_WHAT IS ASKED_
Which lines come from the start of the records through the line that holds "pebble(225, 1395, (.003, .0025, .002), 'whitestone', 'little"? Write them out word for word.

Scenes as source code
····················
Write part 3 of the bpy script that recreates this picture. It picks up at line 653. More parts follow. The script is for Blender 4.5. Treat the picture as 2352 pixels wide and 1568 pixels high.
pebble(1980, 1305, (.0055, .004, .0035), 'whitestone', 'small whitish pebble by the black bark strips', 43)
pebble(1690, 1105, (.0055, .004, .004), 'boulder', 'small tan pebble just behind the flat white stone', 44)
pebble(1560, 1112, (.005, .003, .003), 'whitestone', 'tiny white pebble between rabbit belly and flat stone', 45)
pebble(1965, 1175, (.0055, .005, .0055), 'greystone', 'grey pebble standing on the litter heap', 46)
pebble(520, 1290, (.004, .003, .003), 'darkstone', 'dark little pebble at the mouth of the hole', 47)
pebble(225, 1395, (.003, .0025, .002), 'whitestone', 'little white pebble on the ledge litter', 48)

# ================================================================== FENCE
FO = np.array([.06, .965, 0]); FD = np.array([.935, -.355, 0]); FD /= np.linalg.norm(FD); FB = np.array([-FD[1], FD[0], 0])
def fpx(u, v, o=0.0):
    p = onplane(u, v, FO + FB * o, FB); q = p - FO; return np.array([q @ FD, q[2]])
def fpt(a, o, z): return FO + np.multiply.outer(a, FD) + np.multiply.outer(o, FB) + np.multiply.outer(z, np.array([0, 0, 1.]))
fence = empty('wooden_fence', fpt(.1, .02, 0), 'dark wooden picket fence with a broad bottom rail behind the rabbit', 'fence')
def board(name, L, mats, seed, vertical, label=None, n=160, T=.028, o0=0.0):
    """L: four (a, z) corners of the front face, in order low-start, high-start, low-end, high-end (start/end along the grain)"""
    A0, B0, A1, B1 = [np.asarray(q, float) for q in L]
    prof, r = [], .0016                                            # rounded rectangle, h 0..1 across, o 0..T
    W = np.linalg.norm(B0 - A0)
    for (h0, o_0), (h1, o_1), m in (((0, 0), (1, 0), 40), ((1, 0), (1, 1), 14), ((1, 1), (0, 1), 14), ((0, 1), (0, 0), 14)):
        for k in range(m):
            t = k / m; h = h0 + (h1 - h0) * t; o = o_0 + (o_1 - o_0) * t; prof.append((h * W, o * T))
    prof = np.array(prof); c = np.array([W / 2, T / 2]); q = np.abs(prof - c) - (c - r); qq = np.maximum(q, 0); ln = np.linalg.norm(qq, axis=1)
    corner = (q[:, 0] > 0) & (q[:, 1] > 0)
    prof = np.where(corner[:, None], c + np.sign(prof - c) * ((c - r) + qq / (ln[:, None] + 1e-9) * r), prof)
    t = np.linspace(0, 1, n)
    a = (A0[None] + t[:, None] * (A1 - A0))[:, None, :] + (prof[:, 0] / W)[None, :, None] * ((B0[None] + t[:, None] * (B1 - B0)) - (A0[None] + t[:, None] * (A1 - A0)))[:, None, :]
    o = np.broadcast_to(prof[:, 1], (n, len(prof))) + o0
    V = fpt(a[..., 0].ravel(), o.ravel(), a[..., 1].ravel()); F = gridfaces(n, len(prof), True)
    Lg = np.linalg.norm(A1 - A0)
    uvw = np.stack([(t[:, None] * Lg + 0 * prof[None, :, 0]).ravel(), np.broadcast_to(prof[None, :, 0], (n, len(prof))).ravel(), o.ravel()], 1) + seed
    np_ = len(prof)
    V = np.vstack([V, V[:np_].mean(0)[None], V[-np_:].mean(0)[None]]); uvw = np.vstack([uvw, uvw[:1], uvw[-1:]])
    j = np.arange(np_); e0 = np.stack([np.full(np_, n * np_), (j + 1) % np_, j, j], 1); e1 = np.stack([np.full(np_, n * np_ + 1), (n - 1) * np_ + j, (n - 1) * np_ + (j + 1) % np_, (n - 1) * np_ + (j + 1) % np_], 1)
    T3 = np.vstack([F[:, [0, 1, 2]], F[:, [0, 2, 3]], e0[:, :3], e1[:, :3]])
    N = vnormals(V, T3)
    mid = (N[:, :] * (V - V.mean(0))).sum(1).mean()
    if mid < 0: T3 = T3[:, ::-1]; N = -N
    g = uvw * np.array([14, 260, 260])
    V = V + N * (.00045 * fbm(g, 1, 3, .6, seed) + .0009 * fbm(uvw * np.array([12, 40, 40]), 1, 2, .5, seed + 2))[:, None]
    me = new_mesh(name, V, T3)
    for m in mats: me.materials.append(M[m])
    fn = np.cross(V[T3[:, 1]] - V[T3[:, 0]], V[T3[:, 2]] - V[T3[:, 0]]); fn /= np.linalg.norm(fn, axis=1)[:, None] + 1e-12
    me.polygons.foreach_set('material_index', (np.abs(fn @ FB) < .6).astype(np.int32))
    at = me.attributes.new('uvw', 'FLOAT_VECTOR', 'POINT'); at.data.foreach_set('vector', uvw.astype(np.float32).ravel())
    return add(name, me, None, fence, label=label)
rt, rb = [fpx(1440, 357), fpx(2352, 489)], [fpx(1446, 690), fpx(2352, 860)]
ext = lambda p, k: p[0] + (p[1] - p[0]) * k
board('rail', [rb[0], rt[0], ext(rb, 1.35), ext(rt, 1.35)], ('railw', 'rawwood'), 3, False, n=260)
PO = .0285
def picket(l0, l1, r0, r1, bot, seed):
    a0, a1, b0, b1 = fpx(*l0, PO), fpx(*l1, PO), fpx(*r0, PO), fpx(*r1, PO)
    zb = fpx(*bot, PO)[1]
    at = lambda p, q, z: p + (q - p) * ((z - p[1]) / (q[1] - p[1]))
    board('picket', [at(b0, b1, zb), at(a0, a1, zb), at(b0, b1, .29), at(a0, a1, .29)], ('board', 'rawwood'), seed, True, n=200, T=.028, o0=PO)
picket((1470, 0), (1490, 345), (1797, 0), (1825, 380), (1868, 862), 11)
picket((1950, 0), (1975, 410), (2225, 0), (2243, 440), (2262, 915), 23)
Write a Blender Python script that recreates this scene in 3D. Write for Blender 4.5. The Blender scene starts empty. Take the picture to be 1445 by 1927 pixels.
····················
_RESULT_
Write part 3 of the bpy script that recreates this picture. It picks up at line 653. More parts follow. The script is for Blender 4.5. Treat the picture as 2352 pixels wide and 1568 pixels high.
pebble(1980, 1305, (.0055, .004, .0035), 'whitestone', 'small whitish pebble by the black bark strips', 43)
pebble(1690, 1105, (.0055, .004, .004), 'boulder', 'small tan pebble just behind the flat white stone', 44)
pebble(1560, 1112, (.005, .003, .003), 'whitestone', 'tiny white pebble between rabbit belly and flat stone', 45)
pebble(1965, 1175, (.0055, .005, .0055), 'greystone', 'grey pebble standing on the litter heap', 46)
pebble(520, 1290, (.004, .003, .003), 'darkstone', 'dark little pebble at the mouth of the hole', 47)
pebble(225, 1395, (.003, .0025, .002), 'whitestone', 'little white pebble on the ledge litter', 48)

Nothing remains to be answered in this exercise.